12.11.2012

the God in him

we have had a tremendous weekend. yes, even through the hurried, sleepless, christmas clutter of a season.  even after swells of demands this month, i just feel full to the tip top of my spirit.  i just can't wipe the silly grin off my face or stop humming as i buzz around. God is just that good.

i could say that it's because we've just spent some time with Chris Gore as a body, a great encourager & equipper who happens to walk in the supernatural gift of miracles everywhere he goes. but that's not really the reason for the humming or the grinning. nor was it the time i spent watching him operate in his gift or listening to his life-lived convictions. it's the time i spent with the God in him & his team. the imparting of the very nature of that mighty, loving King.

i write a lot when i am learning. it's like a line in the sand, marking the spot where everything changed, where tangible transformation happened. and so i thought i might highlight some of those moments for me. but as this humble writer knows, some things are just impossible to articulate. words just can't entirely express Spirit in all it's fullness.  i could probably explain it much more intelligibly in tongues.

here is my feeble attempt at documenting just some of those nuggets of gold from this weekend for those who didn't get the chance to be there {i realize some of these may sound a bit strange outside of the context of the conference but hopefully they make sense & bring life as they were intended... these are just the coles notes}:

it's all of Him in & through all of us, that is the transformation of the mind. it's not just who we are in Him but who He is in us.


walking in healing miracles is just about walking in an absolute confidence in Him & His heart, in an unshakeable confidence that my prayers are already answered. it's impossible for my prayers not to be answered.


God isn't sitting in heaven choosing who He will & won't heal. He already chose to heal everyone at the cross. 


disappointment, if not dealt with, shuts down fruitfulness. both the burden {of not seeing people healed} & the glory {of seeing people healed} were never designed for you. both the glory & the burden belong to Christ. and i am trust.

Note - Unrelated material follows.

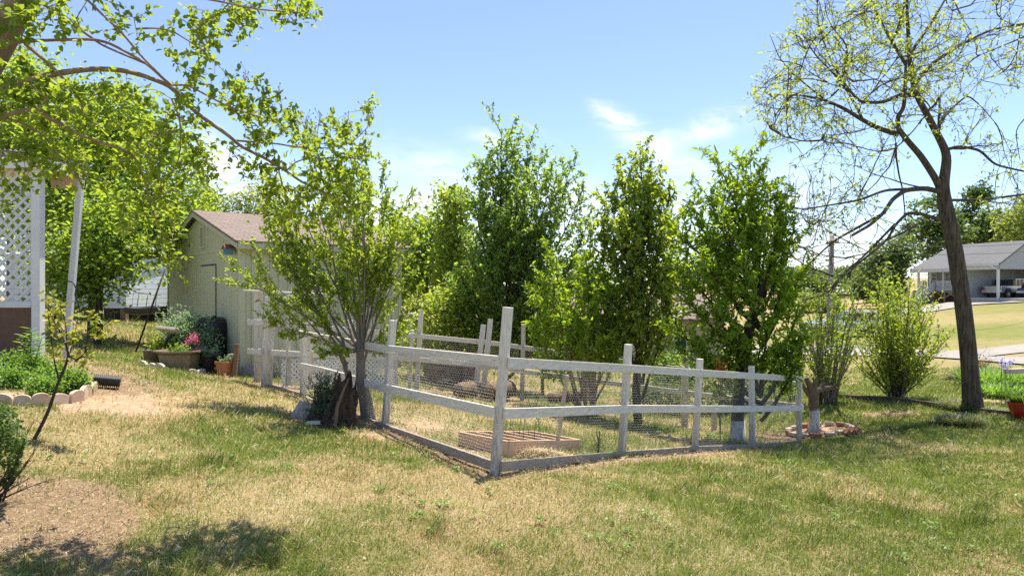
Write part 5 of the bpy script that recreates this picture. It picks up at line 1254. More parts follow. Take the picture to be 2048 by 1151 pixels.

when someone dies or isn't healed we bury them. we grieve with the family, we take it to the Lord & then we get back up again & pray for the next one. grieving is biblical {grieve with those who grieve} as long as it doesn't lead us to a place of unbelief, a hardness of heart. * {there was much more on this, i just couldn't write it all... including his incredible testimony of his daughter... he's seen thousands healed, including other kids with CP totally set free, but his daughter still has severe CP}


we owe the world an encounter with God's love. that's what heals. an encounter with God's love. the cross isn't about how much we love Him but how much He loves us. he doesn't heal because of how much we love Him but how much He loves us. it's the revelation of how much we are loved & we are alway in need of a greater revelation of how much He loves us. i am not just a son but a beloved son. knowing you are loved & believing you are loved are two different things.


the foundation to everything we do is intimacy with Jesus. all fruitfulness comes out of that. lovers make better workers.

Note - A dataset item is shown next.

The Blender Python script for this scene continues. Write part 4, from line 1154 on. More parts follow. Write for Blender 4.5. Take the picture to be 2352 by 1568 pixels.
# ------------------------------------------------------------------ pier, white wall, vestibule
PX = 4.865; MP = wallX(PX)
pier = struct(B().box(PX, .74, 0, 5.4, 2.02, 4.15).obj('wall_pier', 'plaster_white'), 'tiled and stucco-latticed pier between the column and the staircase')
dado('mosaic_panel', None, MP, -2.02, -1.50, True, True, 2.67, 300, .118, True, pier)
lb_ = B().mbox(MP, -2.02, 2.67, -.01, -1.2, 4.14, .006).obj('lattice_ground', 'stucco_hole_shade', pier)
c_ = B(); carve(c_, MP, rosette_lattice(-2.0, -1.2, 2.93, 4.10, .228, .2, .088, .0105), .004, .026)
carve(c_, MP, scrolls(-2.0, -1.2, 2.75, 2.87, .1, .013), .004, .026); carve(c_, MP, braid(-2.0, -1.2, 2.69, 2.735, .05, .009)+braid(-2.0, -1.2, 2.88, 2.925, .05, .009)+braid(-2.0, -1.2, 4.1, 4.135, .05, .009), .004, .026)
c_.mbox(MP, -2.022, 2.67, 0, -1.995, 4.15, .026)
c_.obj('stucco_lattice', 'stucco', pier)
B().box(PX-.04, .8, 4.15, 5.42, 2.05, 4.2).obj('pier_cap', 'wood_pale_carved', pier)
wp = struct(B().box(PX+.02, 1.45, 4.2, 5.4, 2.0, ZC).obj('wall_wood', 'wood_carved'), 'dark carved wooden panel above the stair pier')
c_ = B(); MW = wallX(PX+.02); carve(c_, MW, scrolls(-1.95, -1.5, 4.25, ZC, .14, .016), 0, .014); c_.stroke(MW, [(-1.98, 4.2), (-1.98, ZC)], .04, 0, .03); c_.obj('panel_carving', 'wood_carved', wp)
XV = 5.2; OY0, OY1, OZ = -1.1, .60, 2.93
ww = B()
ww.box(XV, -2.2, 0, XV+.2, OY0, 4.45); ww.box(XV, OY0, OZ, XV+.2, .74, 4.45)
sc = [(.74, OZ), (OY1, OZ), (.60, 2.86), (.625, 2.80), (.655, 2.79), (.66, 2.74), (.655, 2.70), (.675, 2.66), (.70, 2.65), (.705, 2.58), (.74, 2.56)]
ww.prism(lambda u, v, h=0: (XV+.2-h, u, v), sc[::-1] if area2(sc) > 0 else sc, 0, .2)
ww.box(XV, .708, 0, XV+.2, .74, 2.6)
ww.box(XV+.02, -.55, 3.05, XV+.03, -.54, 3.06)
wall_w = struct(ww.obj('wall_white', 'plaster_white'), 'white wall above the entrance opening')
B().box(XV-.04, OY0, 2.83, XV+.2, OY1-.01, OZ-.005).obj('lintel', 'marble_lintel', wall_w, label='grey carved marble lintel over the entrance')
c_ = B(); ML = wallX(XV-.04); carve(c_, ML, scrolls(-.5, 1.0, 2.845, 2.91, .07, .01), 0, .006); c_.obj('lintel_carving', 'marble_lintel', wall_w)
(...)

we are learning to not just celebrate results {like when someone gets healed} but also celebrating risk. celebrating fearless faith. otherwise it's can become performance. we position ourselves for risk for heaven to back us up. it increases the anointing we walk in. we redefine failure. failure isn't not doing anything with what you were given. success is doing something with what you've been given.

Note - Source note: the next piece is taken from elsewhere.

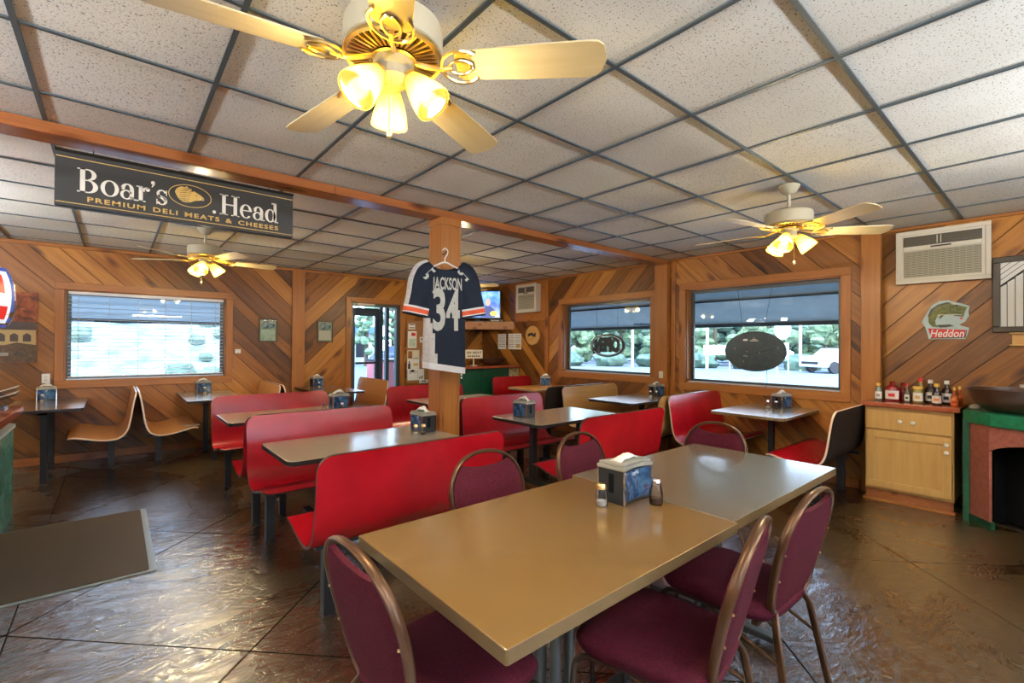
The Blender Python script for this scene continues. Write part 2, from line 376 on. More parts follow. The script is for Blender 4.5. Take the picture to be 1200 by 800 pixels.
# ceiling: grid of T-bars with one tile per bay
cl = MB().box(XL-.2, XR2+.2, YF-.2, YB+.2, H+.05, H+.15).build('ceiling', M['grey']); struct(cl)
PX = [.329+.6155*k for k in range(-6, 10)]; PY = [.575+.6155*k for k in range(-6, 13)]
def bays(P, lo, hi): 
    e = [lo]+[p for p in P if lo+.03 < p < hi-.03]+[hi]; return list(zip(e[:-1], e[1:]))
tm = {}
for x0, x1 in bays(PX, XL, XR2):
    for y0, y1 in bays(PY, YF, YB):
        k = (round(x1-x0, 3), round(y1-y0, 3))
        if k not in tm:
            a, b_ = k[0]/2-.001, k[1]/2-.001
            o = MB().box(-a, a, -b_, b_, 0, .015).build('ceiling_tile', M['tile'], cl); tm[k] = o.data
        else:
            o = bpy.data.objects.new('ceiling_tile', tm[k]); link(o, cl)
        o.location = ((x0+x1)/2, (y0+y1)/2, H+.004+random.uniform(0, .002))
        o.rotation_euler = (random.uniform(-.004, .004), random.uniform(-.004, .004), 0)
bx = MB().box(-.5, .5, -.012, .012, -.004, .0035).box(-.5, .5, -.003, .003, .0035, .03)
for k, x in enumerate([p for p in PX if XL < p < XR2]):
    MB().box(x-.0095, x+.0095, YF, YB, H-.004, H+.0035).build('grid_bar', M['tbar'], cl)
for k, y in enumerate([p for p in PY if YF < p < YB]):
    MB().box(XL, XR2, y-.0095, y+.0095, H-.0035, H+.003).build('grid_bar', M['tbar'], cl)
for px, py in ADDED_PANELS+ADDED_PANELS2:  # bodies for the added fill lights, all out of view
    t = thing('added_fill_fixture', {-1.5: 'added unseen fill light behind the camera, left one', .94: 'added unseen fill light behind the camera, middle one', 3.4: 'added unseen fill light behind the camera, right one'}.get(px, 'added unseen fill light over the serving counter, %s one' % ('nearer' if py < 3 else 'farther')), 'ceiling light', (px, py, 2.11), 0)
    MB().box(-.62, .62, -.15, -.13, -.03, .03).box(-.62, .62, .13, .15, -.03, .03).box(-.62, -.60, -.13, .13, -.03, .03).box(.60, .62, -.13, .13, -.03, .03).build('frame', M['white'], t)
    MB().box(-.60, .60, -.13, .13, -.012, .012).build('diffuser', M['fill_panel_glow'], t)
    for x in (-.5, .5): MB().tube([(x, 0, .012), (x, 0, 2.55-2.11)], .004, 6).build('cable', M['chrome'], t)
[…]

hunger without breakthrough or an encounter with Him will lead to frustration which can lead to unbelief. 

are you a thermostat or a thermometer? do you set the temperature or just take it? we carry the atmosphere inside us {it's not when the atmosphere is right around us}. glory will fall when someone knows who are walks into the room. i am aware of the One in me more than the ones around me. i focus on the answer not magnifying the problem. minister to people out of how God sees them, not how you do. He doesn't see the missing arm, He sees the arm that's missing.


it doesn't matter if i feel the presence. the bible talks a lot more about trust than it does feelings.  by looking for the God outside of us we are despising the God inside of us. 


like His disciple John, He only reveals the secrets of His heart to those who know they are loved, those dependant on His love for them, who lay their heads on his chest & listen to His heartbeat. 


english {french, spanish...etc.} is not God's first language. He speaks through colours, nature, music, numbers... He isn't limited. so don't box Him in & wait for Him to speak in english. 


the fear of God does not make me run from God but to him. i don't repent for forgiveness but because i am forgiven.


i will always be a novice. but when we plateau in experience, we lower our experience. our role model, our perfect theology is Jesus. when Jesus prayed 100% were healed and we can't be satisfied until we see the same.  we minister out of HIs track record not ours. i refuse to create an identity or a theology around our 'perceived' powerlessness to justify our lack of understand. the peace that passes understanding comes when we give up our right to understand. feast on Gods goodness instead of changing my theology to suit my experience. 


revival is a choice not an event. as for me & my house we are going to have revival.